There is also a fourth way to deal with misconduct: the surety system. Long before there were law enforcement agencies, society developed a system to ensure bad conduct does not occur. In short, people who were at risk of engaging in misconduct could submit a payment to the court–known as a surety. If they behaved for a prescribed period of time, they would get their surety back. If they engaged in that misconduct, they would surrender the surrety. Thus, there was a financial incentive to behave.
Chief Justice Roberts explained that surety laws were invoked to prevent domestic violence. For example, a wife could demand a surety against an abusive husband. From this practice, Roberts finds support for Section 922(g)(8). But does it?
After posting a surety, a suspect domestic abuser can freely possess a firearm. But under 922(g)(8), a suspected domestic abuser cannot possess a firearm. Justice Thomas's dissent explains why this historical precedent provides no support at all for 922(g)(8). And this analogue brings us back to NFIB. Is the surety closer to a mandate, coupled with a penalty? Or is a surety closer to a tax on going uninsured? I think the answer is the latter.

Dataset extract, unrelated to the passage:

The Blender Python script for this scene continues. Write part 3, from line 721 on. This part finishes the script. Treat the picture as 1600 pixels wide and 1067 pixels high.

A better analogue would be a system where a person who may pose a risk to others posts some sort of financial bond; the failure to post that bond would result in incarceration; and engaging in misconduct would also result in posting that bond. I think all would agree that Mr. Rahimi belongs behind bars, but if he is left on the street, there is no historical analogue that supports disarming him. Perhaps there is a "principle," but that exception will soon swallow the entire rule.
We will see what the Court does. The SG asked the Court to grant plenary review in Range and other pending Second Amendment cases. Or the Court may GVR everything to let the lower courts wallow in confusion for a few more years.